Opinion
05-CV-3248(ERK).
February 24, 2006
MEMORANDUM ORDER
The petition for a writ of habeas corpus raises an issue similar to the one I recently addressed in Hendrickson v. West, 05 CV 2549 (E.D.N.Y. February 2006). I deny the petition for the reasons set out at pp. 2-3 of the Memorandum and Order, a copy of which is annexed. I add these brief additional words. In the § 441.10 petition he filed in New York, petitioner alleged that he was not apprised of the fact that he would be deported as a consequence of his guilty plea. § 440.10 Motion at p. 3 ("petitioner argues that . . . immigration consequences (deportation) had not been mentioned during the negotiation of the plea . . ."). Aside from the fact that this claim is flatly contradicted by the minutes of the plea allocution, Tr. 9-10, June 23, 2003, petitioner now alleges for the first time that his attorney affirmatively mislead him about the deportation consequences of the plea. Pet. at 20. Specifically, petitioner claims that "he was told there would be not immigration consequences of a guilty plea, a statement counsel repeated to the Court at the change of plea hearing." Id.

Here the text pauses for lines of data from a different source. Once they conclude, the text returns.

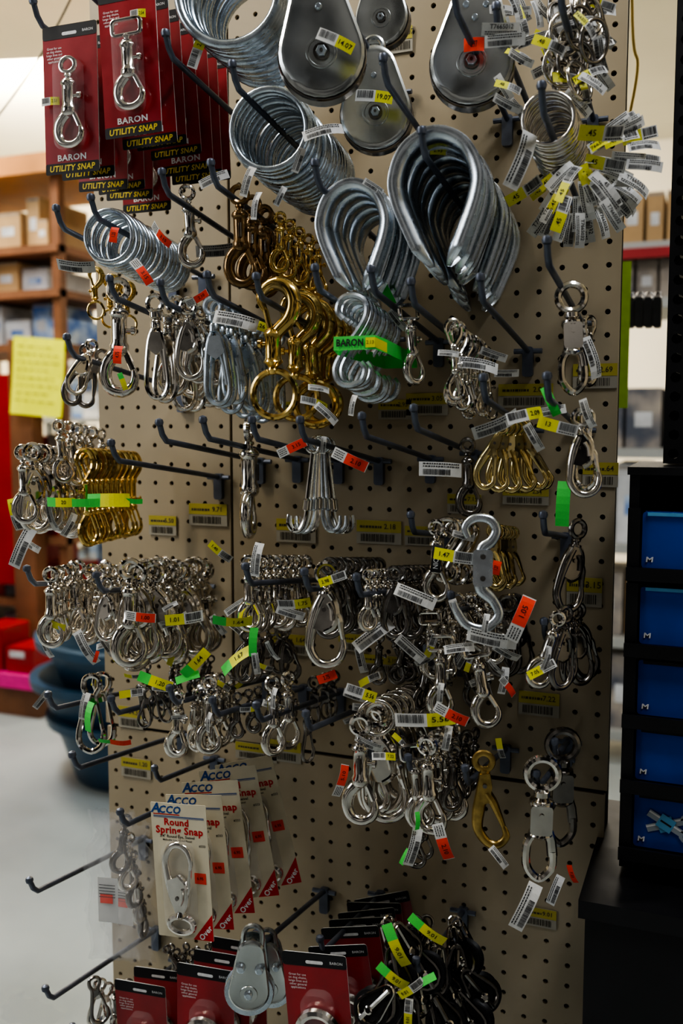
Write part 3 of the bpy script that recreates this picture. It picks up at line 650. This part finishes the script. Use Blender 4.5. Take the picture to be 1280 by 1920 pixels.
T(765,1900,'yw',88,55,'9.01',.255,8);T(735,1832,'gy',-35,70,'9.01',.255,8);T(390,1355,'w',85,40,'',.22);T(335,1345,'w',0,30,'',.235)
random.seed(23)
for i in range(26):
    T(random.uniform(660,960),random.uniform(1110,1420),'w' if i%4 else random.choice(['yw','r']),random.uniform(-80,80),random.uniform(35,60),'',random.uniform(.1,.17))
for i in range(22):
    T(random.uniform(60,520),random.choice([random.uniform(1130,1230),random.uniform(1240,1330)]),'w' if i%3 else 'yw',random.uniform(-80,80),random.uniform(30,50),'',random.uniform(.1,.2))
random.seed(5)
for i in range(60):
    a=random.uniform(-150,38); rr=random.uniform(45,130); cu,cv=1085,290
    u=cu+math.cos(math.radians(a))*rr; v=cv-math.sin(math.radians(a))*rr*1.15
    T(u,v,random.choice(['yw','yw','t','w','t']),a if abs(a)<90 else a+180,random.uniform(65,82),random.choice(['.45','45','T7665032']),random.uniform(.08,.19))
for i in range(56):
    u=random.uniform(940,1135); v=random.uniform(5,210)
    if 985<u<1060 and v>150: continue
    a=random.uniform(-80,30); T(u,v,random.choice(['yw','t','w']),a,random.uniform(52,70),random.choice(['.48','.39','T7665012']),random.uniform(.08,.2))
T(978,300,'w',68,115,'',.22);T(1130,250,'yw',2,100,'.45',.2);T(950,195,'w',-30,60,'',.21);T(940,55,'t',3,80,'T7665012',.22);T(945,75,'w',-3,80,'',.22)
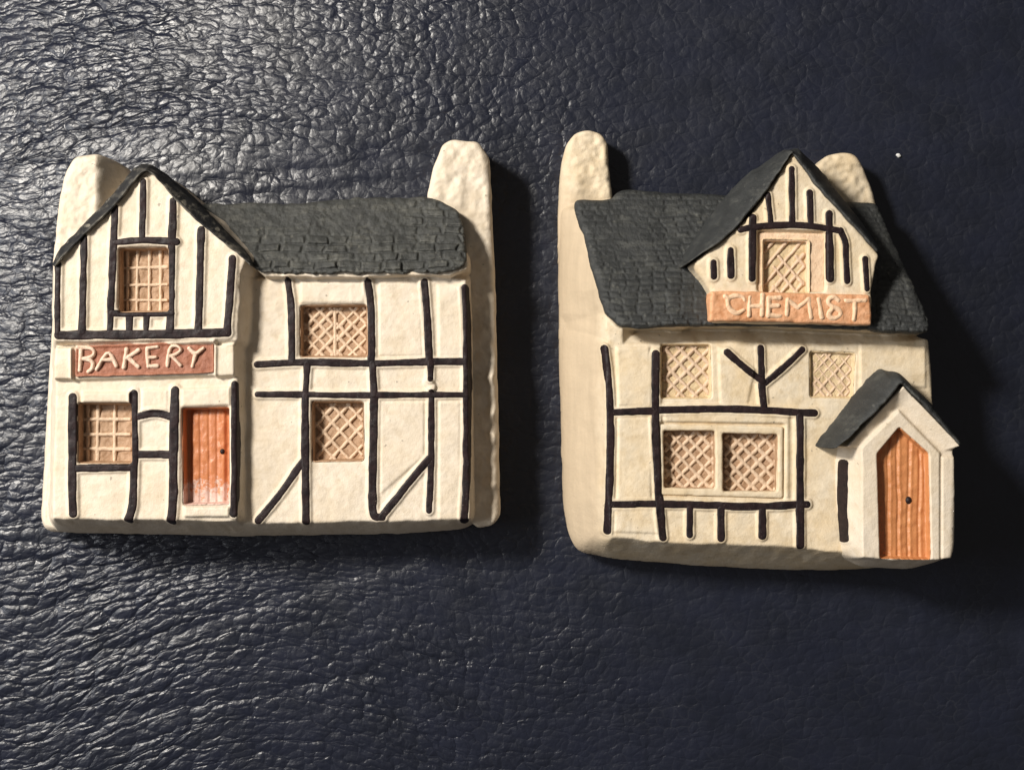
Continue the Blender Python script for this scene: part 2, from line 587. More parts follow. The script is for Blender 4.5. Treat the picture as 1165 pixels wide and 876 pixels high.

This claim is flatly contradicted by the transcript of the proceedings to which petitioner refers. Moreover, petitioner does not allege that he would not have plead guilty if he knew he would be deported. Instead, he suggest that he would have negotiated for a sentence on each of the three drug offenses he pled guilty to that would not have exceeded nine months. Pet. at 21-22. Such sentence, however, would not have mitigated the deportation consequence of his plea.
Finally, petitioner's claim is unexhausted and procedurally forfeited. While the New York courts have discretion to entertain a second successive petition, it is inconceivable that they would permit one on the grounds alleged here.